4. Il résulte de ce qui précède qu’en se fondant, pour juger qu’il n’existait pas de lien de causalité direct entre l’illégalité du plan local d’urbanisme du 18 décembre 2006 ayant conduit à son annulation et l’impossibilité, pour la société du Mouliès, de réaliser le lotissement en litige, sur la circonstance que les dispositions alors applicables de l’article L. 442-14 du code de l’urbanisme faisaient obstacle à ce que les disposition du plan d’occupation des sols du 18 décembre 1998 puissent être opposées aux demandes de permis de construire présentées dans le délai de cinq ans suivant l’achèvement du lotissement, la cour administrative d’appel a entaché son arrêt d’une erreur de droit. Par suite, sans qu’il soit besoin d’examiner les autres moyens de son pourvoi, la société du Mouliès est fondée à demander l’annulation de l’arrêt qu’elle attaque.
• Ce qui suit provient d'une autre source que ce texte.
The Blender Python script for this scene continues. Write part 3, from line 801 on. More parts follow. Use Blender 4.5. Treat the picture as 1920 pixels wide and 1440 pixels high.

5. Les dispositions de l’article L. 761-1 du code de justice administrative font obstacle à ce que soit mise à la charge de la société du Mouliès la somme que demande, à ce titre, la commune de Parentis-en-Born. Il y a lieu, dans les circonstances de l’espèce, de mettre à la charge de la commune de Parentis-en-Born le versement à la société du Mouliès d’une somme de 3 000 euros au titre de ces mêmes dispositions.

D E C I D E :
————–

Article 1er : L’arrêt de la cour administrative d’appel de Bordeaux du 3 mai 2018 est annulé.
Article 2 : L’affaire est renvoyée à la cour administrative d’appel de Bordeaux.
Article 3 : La commune de Parentis-en-Born versera à la société du Mouliès une somme de 3 000 euros au titre de l’article L. 761-1 du code de justice administrative.
Article 4 : Les conclusions présentées par la commune de Parentis-en-Born au titre de l’article L. 761-1 du code de justice administrative sont rejetées.
Article 5 : La présente décision sera notifiée à la société du Mouliès et à la commune de Parentis-en-Born.